Figure 2: Overall reported turnout by number of attempts to contact respondent before they completed the survey
Interviewing a large number of non-voters is important for research into political disengagement. We can only know why people don’t vote if we actually talk to them. Other survey methods, such as our internet panel and phone polls (particularly in an era of rapidly declining response rates) are not very good at contacting non-voters. They may use some form of quota sampling and weighting and so different surveys may appear to be representative when under the surface they are not. An example of this is the age distribution between our face-to-face and panel surveys. As the figure below shows, when we look at the distribution of age in the full samples of the face-to-face and panel surveys they have very similar proportions of young people. However when we only look at the voters in each survey, we can see that the face-to-face has considerably fewer young voters than the panel survey, and that the proportion of young voters in the panel is very similar to the proportion of young people in the full panel sample.
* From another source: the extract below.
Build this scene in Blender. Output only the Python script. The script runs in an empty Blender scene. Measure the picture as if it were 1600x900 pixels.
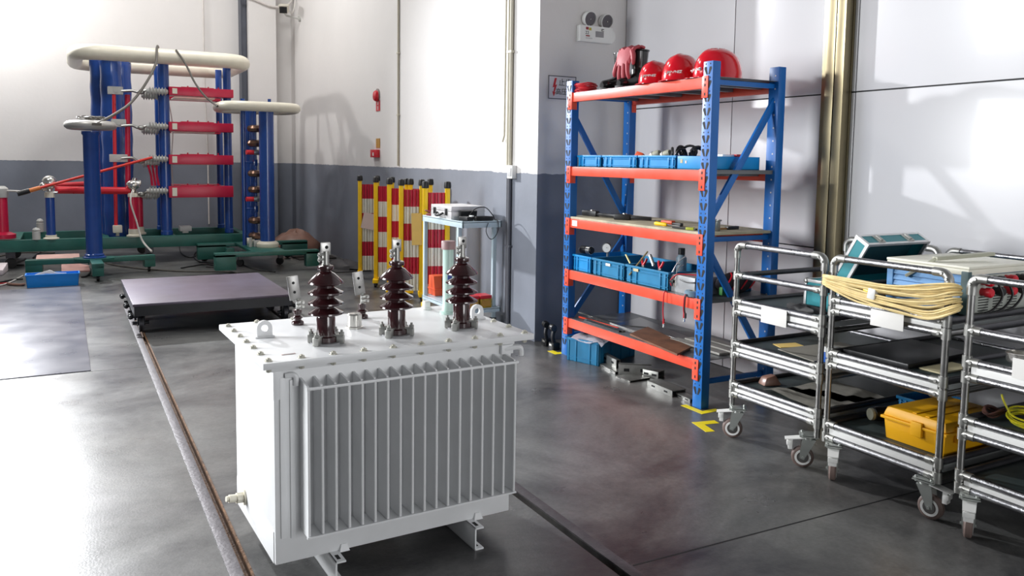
import bpy, bmesh, math, random
from mathutils import Vector, Matrix
random.seed(7)
PI=math.pi
scene=bpy.context.scene
COL=scene.collection
# ------------------------------------------------------------------ camera (fitted from the straight edges of the photo)
FPX,PX,PY,HC=1278.04,799.08,363.75,1.4
YAW,TILT,ROLL=.500615,.088311,.0141232
def _rot():
    cy,sy,ct,st=math.cos(YAW),math.sin(YAW),math.cos(TILT),math.sin(TILT)
    f=Vector((sy*ct,cy*ct,-st)); r=Vector((cy,-sy,0)); d=f.cross(r)
    cr,sr=math.cos(ROLL),math.sin(ROLL)
    return r*cr-d*sr, r*sr+d*cr, f
CR,CD,CF=_rot()
def ray(u,v): return CR*((u-PX)/FPX)+CD*((v-PY)/FPX)+CF
EYE=Vector((0,0,HC))
def G(u,v,z=0.0): d=ray(u,v); return EYE+d*((z-HC)/d.z)
def AX(u,v,x): d=ray(u,v); return EYE+d*(x/d.x)
def AY(u,v,y): d=ray(u,v); return EYE+d*(y/d.y)
cam=bpy.data.cameras.new('camera'); camo=bpy.data.objects.new('camera',cam); COL.objects.link(camo)
camo.matrix_world=Matrix(((CR.x,-CD.x,-CF.x,0),(CR.y,-CD.y,-CF.y,0),(CR.z,-CD.z,-CF.z,HC),(0,0,0,1)))
cam.sensor_fit='HORIZONTAL'; cam.sensor_width=36; cam.lens=FPX/1600*36
cam.shift_x=(800-PX)/1600; cam.shift_y=-(450-PY)/1600
cam.clip_end=200
scene.camera=camo
# ------------------------------------------------------------------ materials
def lin(c):
    c=c/255.0
    return c/12.92 if c<=.04045 else ((c+.055)/1.055)**2.4
def rgb(c): return (lin(c[0]),lin(c[1]),lin(c[2]),1)
MATS={}
def mat(name,c,rough=.5,metal=0.0,var=.08,scale=9.0,bump=0.0,bscale=60.0,coat=0.0,c2=None,rv=.08,spec=.5):
    if name in MATS: return MATS[name]
    m=bpy.data.materials.new(name); m.use_nodes=True
    nt=m.node_tree; N=nt.nodes; L=nt.links
    b=N['Principled BSDF']
    tc=N.new('ShaderNodeTexCoord')
    nz=N.new('ShaderNodeTexNoise'); nz.inputs['Scale'].default_value=scale; nz.inputs['Detail'].default_value=5
    L.new(tc.outputs['Object'],nz.inputs['Vector'])
    rp=N.new('ShaderNodeValToRGB'); rp.color_ramp.elements[0].position=.3; rp.color_ramp.elements[1].position=.7
    a=rgb(c)
    if c2: lo,hi=rgb(c),rgb(c2)
    else:
        lo=tuple(max(0,x*(1-var)) for x in a[:3])+(1,); hi=tuple(min(1,x*(1+var)) for x in a[:3])+(1,)
    rp.color_ramp.elements[0].color=lo; rp.color_ramp.elements[1].color=hi
    L.new(nz.outputs['Fac'],rp.inputs['Fac']); L.new(rp.outputs['Color'],b.inputs['Base Color'])
    mr=N.new('ShaderNodeMapRange'); mr.inputs['To Min'].default_value=max(.02,rough-rv); mr.inputs['To Max'].default_value=min(1,rough+rv)
    L.new(nz.outputs['Fac'],mr.inputs['Value']); L.new(mr.outputs['Result'],b.inputs['Roughness'])
    b.inputs['Metallic'].default_value=metal
    b.inputs['Specular IOR Level'].default_value=spec
    if coat: b.inputs['Coat Weight'].default_value=coat; b.inputs['Coat Roughness'].default_value=.08
    if bump:
        n2=N.new('ShaderNodeTexNoise'); n2.inputs['Scale'].default_value=bscale; n2.inputs['Detail'].default_value=4
        L.new(tc.outputs['Object'],n2.inputs['Vector'])
        bp=N.new('ShaderNodeBump'); bp.inputs['Strength'].default_value=bump; bp.inputs['Distance'].default_value=.01
        L.new(n2.outputs['Fac'],bp.inputs['Height']); L.new(bp.outputs['Normal'],b.inputs['Normal'])
    MATS[name]=m; return m
white_enamel=mat('white_enamel',(232,233,234),.35,var=.03)
brown_porcelain=mat('brown_porcelain',(52,24,27),.14,coat=.6,var=.12)
zinc=mat('zinc_plated',(170,170,166),.38,.85,var=.12,scale=30)
steel=mat('brushed_steel',(150,149,147),.32,.95,var=.1,scale=25)
chrome=mat('ribbed_chrome_tube',(150,150,153),.3,1.0,var=.18,scale=40,bump=.2,bscale=160)
darksteel=mat('dark_steel',(70,70,74),.42,.6,var=.2,scale=14)
stainless=mat('stainless_sheet',(140,130,104),.34,1.0,var=.08,scale=3)
black=mat('black_plastic',(22,22,24),.4,var=.2)
rubber=mat('black_rubber',(26,26,27),.6,var=.2)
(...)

We know that young people vote less than older people – there should be proportionally fewer young voters than young people, as we see in the face-to-face. Although we have the right proportion of young people in the panel, those young people are not actually representative of young people in general – there are not enough of them that do not vote.
Figure 3: Distribution of age in the full sample and amongst only those who said they voted in the face-to-face and internet panel surveys.
We are not suggesting that our internet surveys are not hugely valuable. Our ability to track the same respondents over time, over different elections, with large sample sizes and an almost unparalleled number of waves, means these online BES surveys offer outstanding opportunities to examine the evolution of political choices over time. But we need a representative survey to calibrate the online panel (a process we will be working on over the coming months) and to better understand the implications of sampling on the quality of social surveys in general, not least with implications for the UK polling industry. See Jon Mellon and Chris Prosser’s blog on the implications of the BES face-to-face for understanding the polling miss.
High quality representative survey data is vital for world-class research, and, as the polling miss showed, this can have wider implications for British politics. The 2015 face-to-face survey continues the long tradition of delivering a high quality nationally representative random probability sample that allows direct comparison with earlier (and future) BES surveys. We have great confidence in the quality of our face-to-face survey and look forward to the insights the British Election Study research community draw from our data.